I don’t think it’s all that difficult to imagine Isaiah’s vision laid right on top of the communities, neighborhoods, and streets where we live.  By some measures, the place where we live, and the people who dwell here, are distressed.  Isaiah’s imagery of parched desert is appropriate.  The research compiled by the director of Project 17 and presented at Rotary last week was difficult to hear.  By almost all measures, Southeast Kansas is a region in crisis.  Our well-being across categories like health and wellness, educational achievement, and economic conditions are the lowest in the state.  Illegal drug use and the abuse and neglect of children are at dangerously high levels in our region.

But Jesus promises good news to the poor, the least, those at the bottom of the list.  He offers us Isaiah’s vision of a barren desert that begins to flourish and bloom.  And he lays before us a highway out of our exile, a road back home.

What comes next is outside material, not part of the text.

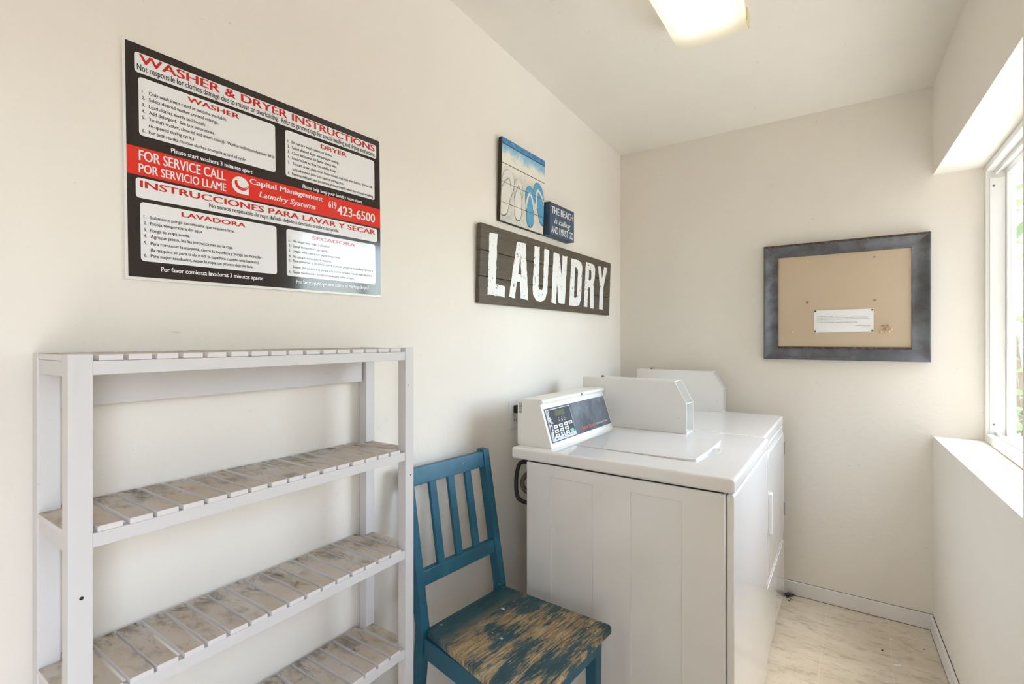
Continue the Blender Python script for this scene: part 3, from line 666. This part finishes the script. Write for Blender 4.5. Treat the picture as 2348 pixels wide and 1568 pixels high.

If you know where to look, you can already see signs of this healing.  There are already little flowers blooming in the desert. 

There are people organized to care for children who live in troubled homes. 
There are people committed to helping our veterans receive the care they need. 
There are people who give up their time every week to spend time with grade-school, middle and high school young people. 
There are people praying faithfully for each other every day.
There are people providing food for others.
There are people who drive for others who can’t drive, bringing them to church and taking them to their appointments. 
There are people hosting a meal for college kids who can’t travel back home. 
There are people buying presents for children from families who don’t have any extra money. 
There are people putting new roofs on houses. 
There are people raking leaves in their neighbors’ yards. 
There are people spending less on themselves so they can be more generous. 
There are people encouraging others with hand written notes.
There are people making visits to spend time with those sick or in treatment. 


The signs are everywhere.  The desert is blooming.  People are walking back home on God’s highway.